Security for All

President Hosni Mubarak of Egypt is the second Arab leader to visit Washington in a desperate attempt to save the peace process between Arabs and Israelis and to save the Middle East from the dire consequences of a failed peace effort. The American role is critical in shepherding this process back to the Madrid formula of land-for-peace and UN resolutions 242 and 338. At this critical juncture, the parties seem to have their own interpretations of the frame of reference and are moving further apart. Furthermore, suspicion between Arabs and Israelis has never been higher, and Arab concern over the role of the United States as an honest broker is growing.

Although the US has appointed able diplomats like Dennis Ross to make sure the parties are engaged, a technician like Mr. Ross cannot spur the process through the current disagreement. What the process needs now is the prestige of the US president to provide assurances and a conceptual way out by restating the principles of Madrid. President Clinton's mild criticism of Israel's settlement policy is not enough.

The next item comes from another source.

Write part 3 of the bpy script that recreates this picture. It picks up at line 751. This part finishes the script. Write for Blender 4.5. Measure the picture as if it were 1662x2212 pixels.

Arabs need reassurance that America is an honest broker. Many in the Arab world are already suspicious because the three key members of the US negotiating team are Jewish and, Arabs worry, biased toward Israel. One Palestinian leader refers to it as negotiating with two Jewish teams - one raising the American flag and the other raising the Israeli flag. Furthermore, in Arab eyes, Israel is not serious about peace. If it were serious, it has had more than six years since Madrid to show it. So far, only 2.8 percent of the West Bank has been placed under Palestinian control. At the current Israeli rate of withdrawal of 0.5 percent a year, it would take 200 years for the Palestinians to regain full control of the West Bank.

Arab leaders went out on a limb to convince their citizens that Israel is committed to peace. Mr. Mubarak has met with Israeli Prime Minister Benjamin Netanyahu more than once. Yet after Mr. Netanyahu left Cairo last week, he announced that he would close the PLO offices in Jerusalem, essentially discounting any Arab claim to a city that has been holy to both Arab Muslims and Arab Christians for more than a thousand years.

American interest in the broader region - from the Persian Gulf to North Africa - should not be held hostage to the Israeli lobby in Washington. The Middle East should not be seen through Israeli lenses. Egypt, for instance, is an important country in its right. Egypt brought many Arabs together during the Gulf war; without its active diplomacy and involvement no coalition could have lasted. The amount of aid that the US offers Egypt annually is very little compared with what Egypt does to promote the American agenda and American interests in the area. Little can be done in the region without Egypt.

Mr. Clinton should assure Mubarak that America is still interested in a just peace that gives the Arabs their land and Israel its security. To do so, Clinton will need to be more forceful in criticizing the Israeli government's illegal confiscation of Arab land. Israel should not get away with redeployment from Arab territories publicly while confiscating more land in the dark, thus changing facts on the ground and prejudicing final status negotiations. Israel should be held accountable to normal standards of international law, including honoring already signed agreements and adhering to the land-for- peace frame of reference agreed on in the Madrid conference.

Might makes right should not be the name of the game. The basis for a just peace is land for peace and security for all.

* Mamoun Fandy is a research professor of politics at the Center for Contemporary Arab Studies at Georgetown University.